**Prompt:**
List all lines of the data that include the string "high".

:: Data lines

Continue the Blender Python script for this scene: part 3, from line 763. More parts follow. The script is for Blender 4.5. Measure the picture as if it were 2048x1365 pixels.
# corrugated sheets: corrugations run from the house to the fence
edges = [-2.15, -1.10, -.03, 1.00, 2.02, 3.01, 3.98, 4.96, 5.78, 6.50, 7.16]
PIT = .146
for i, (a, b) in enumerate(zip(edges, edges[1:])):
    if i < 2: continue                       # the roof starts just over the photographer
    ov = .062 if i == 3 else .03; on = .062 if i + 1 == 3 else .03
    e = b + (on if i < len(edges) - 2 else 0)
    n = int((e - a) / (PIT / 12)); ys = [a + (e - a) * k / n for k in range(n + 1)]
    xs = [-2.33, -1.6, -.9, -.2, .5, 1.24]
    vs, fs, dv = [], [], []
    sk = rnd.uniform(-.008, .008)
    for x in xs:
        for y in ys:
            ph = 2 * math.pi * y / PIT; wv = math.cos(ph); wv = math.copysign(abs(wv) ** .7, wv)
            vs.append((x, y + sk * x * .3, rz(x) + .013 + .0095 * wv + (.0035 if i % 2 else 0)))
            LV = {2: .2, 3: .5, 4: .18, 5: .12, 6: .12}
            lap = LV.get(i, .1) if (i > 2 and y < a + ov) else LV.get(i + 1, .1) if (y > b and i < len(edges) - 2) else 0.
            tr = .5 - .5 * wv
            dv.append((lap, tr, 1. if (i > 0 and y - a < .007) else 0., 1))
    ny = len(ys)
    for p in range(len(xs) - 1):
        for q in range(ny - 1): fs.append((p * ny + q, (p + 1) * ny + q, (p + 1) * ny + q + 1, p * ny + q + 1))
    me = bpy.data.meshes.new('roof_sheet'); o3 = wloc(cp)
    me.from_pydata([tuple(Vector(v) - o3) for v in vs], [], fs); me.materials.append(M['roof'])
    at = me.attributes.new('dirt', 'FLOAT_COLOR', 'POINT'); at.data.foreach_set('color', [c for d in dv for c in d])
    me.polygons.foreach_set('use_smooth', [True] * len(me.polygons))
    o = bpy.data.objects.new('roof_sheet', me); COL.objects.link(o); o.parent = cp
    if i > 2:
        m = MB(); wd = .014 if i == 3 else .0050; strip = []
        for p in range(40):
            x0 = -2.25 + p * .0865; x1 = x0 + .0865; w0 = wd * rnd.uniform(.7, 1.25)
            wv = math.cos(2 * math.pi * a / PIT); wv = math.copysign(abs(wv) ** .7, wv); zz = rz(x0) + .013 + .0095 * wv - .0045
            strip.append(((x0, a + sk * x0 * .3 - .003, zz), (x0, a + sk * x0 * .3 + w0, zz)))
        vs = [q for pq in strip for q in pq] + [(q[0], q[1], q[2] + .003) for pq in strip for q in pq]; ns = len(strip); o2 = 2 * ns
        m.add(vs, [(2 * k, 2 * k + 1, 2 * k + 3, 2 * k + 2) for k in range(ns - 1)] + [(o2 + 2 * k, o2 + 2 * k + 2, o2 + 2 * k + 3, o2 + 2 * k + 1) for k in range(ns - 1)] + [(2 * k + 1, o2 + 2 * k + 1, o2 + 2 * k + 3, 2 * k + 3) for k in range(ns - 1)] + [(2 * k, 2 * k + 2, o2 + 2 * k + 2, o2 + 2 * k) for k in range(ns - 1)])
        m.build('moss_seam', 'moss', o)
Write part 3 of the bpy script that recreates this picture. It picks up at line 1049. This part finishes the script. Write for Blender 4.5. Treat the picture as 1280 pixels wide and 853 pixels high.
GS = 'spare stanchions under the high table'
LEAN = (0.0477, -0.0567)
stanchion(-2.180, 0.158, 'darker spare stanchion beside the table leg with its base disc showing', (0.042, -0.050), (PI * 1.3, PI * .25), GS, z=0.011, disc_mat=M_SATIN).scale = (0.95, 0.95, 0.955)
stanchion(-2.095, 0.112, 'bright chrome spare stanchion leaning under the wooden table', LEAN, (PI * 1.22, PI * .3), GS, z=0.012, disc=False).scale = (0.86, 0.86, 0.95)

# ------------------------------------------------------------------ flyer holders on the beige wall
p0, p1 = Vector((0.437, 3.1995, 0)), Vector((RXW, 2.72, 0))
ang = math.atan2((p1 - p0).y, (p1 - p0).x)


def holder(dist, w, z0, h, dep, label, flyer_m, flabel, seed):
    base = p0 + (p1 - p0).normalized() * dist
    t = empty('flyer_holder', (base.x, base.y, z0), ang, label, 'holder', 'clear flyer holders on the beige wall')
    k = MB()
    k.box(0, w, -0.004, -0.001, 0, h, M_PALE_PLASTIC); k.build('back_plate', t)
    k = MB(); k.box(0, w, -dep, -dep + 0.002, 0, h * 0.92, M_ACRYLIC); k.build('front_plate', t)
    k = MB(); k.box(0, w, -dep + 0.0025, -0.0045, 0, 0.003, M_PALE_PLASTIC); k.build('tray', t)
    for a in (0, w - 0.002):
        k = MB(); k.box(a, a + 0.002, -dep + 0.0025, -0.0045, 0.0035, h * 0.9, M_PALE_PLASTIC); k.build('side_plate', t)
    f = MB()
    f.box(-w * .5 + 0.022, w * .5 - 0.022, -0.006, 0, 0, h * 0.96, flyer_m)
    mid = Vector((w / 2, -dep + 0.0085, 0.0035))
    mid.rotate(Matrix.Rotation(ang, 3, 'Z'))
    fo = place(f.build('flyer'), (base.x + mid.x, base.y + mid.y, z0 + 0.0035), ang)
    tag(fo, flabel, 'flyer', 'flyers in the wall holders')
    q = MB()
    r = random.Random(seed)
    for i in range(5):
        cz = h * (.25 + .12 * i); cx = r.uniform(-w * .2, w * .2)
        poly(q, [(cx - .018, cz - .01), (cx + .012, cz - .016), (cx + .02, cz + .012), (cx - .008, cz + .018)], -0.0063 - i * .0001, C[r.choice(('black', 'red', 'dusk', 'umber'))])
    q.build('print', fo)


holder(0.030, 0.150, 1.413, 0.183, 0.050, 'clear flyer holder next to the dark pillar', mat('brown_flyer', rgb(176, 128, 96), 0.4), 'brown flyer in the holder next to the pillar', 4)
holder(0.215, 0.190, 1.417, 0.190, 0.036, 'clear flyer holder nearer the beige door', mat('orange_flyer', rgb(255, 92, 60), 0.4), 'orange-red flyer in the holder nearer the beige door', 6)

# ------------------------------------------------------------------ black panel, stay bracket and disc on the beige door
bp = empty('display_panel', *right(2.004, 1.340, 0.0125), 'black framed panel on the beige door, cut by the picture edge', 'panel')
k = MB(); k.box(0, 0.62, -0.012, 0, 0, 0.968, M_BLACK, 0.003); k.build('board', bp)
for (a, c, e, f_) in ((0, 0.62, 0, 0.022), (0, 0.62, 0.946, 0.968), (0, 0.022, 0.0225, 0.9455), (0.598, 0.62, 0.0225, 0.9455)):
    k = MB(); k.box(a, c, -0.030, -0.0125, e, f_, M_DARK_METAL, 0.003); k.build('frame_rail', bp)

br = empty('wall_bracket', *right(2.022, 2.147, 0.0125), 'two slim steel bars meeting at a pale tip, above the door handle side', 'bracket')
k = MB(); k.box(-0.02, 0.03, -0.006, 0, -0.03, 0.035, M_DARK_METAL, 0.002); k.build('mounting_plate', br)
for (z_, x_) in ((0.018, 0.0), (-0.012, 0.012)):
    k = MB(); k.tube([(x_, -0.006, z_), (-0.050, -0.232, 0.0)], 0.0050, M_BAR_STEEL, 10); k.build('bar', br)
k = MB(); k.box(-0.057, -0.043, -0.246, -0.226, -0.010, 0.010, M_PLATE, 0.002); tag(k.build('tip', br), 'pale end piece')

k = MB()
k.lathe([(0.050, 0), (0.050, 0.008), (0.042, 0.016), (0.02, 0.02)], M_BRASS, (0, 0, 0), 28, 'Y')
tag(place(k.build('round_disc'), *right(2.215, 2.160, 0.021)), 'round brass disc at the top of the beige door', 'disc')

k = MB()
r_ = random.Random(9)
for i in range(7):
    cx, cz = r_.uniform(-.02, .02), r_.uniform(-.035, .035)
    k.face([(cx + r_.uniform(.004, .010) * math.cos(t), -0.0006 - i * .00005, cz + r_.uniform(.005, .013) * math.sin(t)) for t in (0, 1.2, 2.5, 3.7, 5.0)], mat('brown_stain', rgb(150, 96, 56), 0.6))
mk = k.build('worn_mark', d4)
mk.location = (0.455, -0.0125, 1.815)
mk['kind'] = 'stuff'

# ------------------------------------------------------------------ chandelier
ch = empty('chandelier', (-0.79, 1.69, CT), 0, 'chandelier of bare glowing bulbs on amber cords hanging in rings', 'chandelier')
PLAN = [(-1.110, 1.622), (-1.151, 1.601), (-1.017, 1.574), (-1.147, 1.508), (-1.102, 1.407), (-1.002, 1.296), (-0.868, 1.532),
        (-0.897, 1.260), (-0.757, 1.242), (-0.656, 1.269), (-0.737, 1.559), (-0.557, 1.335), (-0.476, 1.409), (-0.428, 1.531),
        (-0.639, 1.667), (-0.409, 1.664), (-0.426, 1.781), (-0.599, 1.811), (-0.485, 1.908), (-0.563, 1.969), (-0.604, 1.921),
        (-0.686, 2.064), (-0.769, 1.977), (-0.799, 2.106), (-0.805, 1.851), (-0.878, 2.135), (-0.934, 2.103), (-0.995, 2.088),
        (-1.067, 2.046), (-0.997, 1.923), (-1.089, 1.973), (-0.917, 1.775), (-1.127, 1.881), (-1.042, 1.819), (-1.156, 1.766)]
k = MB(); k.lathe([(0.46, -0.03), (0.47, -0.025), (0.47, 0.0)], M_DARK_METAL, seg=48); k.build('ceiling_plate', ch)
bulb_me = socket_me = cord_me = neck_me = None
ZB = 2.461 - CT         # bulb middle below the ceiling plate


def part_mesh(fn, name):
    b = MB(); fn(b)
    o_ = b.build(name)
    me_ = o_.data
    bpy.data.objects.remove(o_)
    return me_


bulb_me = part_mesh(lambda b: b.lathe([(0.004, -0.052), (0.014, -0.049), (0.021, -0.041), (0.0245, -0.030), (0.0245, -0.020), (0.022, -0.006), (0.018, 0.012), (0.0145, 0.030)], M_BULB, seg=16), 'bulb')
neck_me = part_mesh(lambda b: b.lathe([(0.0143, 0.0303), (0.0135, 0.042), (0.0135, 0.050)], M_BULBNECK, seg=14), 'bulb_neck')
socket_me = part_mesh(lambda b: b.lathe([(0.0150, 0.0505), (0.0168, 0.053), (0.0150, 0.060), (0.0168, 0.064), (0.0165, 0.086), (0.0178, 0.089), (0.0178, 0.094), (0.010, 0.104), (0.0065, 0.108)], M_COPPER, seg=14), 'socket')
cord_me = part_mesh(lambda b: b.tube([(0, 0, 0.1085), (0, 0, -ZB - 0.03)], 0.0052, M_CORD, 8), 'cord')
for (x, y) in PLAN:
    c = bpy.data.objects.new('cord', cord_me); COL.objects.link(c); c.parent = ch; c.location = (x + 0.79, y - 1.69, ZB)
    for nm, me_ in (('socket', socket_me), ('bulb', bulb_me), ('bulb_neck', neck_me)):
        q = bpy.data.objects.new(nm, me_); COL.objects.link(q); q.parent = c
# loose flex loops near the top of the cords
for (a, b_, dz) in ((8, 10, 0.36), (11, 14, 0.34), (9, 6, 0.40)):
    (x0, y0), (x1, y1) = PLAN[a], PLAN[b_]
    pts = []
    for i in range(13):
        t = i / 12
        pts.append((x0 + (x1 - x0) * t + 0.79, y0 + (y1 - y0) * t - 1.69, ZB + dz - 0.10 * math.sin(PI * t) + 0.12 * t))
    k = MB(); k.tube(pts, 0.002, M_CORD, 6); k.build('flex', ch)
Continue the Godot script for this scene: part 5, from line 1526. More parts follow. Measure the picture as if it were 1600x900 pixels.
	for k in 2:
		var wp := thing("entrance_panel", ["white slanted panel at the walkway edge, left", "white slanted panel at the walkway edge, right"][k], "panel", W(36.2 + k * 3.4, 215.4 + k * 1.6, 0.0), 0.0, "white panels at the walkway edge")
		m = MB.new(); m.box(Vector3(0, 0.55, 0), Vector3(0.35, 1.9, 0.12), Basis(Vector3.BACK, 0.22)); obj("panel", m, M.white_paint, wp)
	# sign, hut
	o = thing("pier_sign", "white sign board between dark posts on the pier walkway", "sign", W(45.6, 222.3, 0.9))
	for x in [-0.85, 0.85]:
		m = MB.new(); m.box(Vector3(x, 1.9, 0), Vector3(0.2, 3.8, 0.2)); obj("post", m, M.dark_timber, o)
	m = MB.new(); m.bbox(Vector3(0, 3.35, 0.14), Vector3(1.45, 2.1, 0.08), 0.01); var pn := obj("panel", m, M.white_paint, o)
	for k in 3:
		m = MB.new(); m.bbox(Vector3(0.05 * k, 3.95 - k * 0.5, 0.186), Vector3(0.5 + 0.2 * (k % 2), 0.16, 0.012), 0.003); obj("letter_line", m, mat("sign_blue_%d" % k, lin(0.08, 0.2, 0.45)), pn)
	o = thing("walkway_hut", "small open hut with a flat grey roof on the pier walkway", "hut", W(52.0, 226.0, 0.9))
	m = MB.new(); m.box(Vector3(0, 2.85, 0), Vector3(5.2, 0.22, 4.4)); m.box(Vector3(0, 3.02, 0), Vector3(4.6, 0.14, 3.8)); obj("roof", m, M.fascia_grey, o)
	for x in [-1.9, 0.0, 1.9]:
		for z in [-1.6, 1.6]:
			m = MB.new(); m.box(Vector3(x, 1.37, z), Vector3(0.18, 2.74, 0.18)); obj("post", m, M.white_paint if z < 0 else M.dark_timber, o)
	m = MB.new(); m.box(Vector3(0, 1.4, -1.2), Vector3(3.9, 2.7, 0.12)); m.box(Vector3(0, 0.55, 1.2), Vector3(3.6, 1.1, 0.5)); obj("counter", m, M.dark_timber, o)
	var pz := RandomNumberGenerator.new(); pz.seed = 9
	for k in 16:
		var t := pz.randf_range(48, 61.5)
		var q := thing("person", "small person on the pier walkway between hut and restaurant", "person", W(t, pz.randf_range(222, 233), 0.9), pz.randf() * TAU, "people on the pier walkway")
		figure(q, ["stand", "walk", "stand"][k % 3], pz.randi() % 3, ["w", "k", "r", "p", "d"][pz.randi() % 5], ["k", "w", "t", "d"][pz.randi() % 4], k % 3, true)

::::

**Finished task:**
Write part 3 of the bpy script that recreates this picture. It picks up at line 1049. This part finishes the script. Write for Blender 4.5. Treat the picture as 1280 pixels wide and 853 pixels high.
GS = 'spare stanchions under the high table'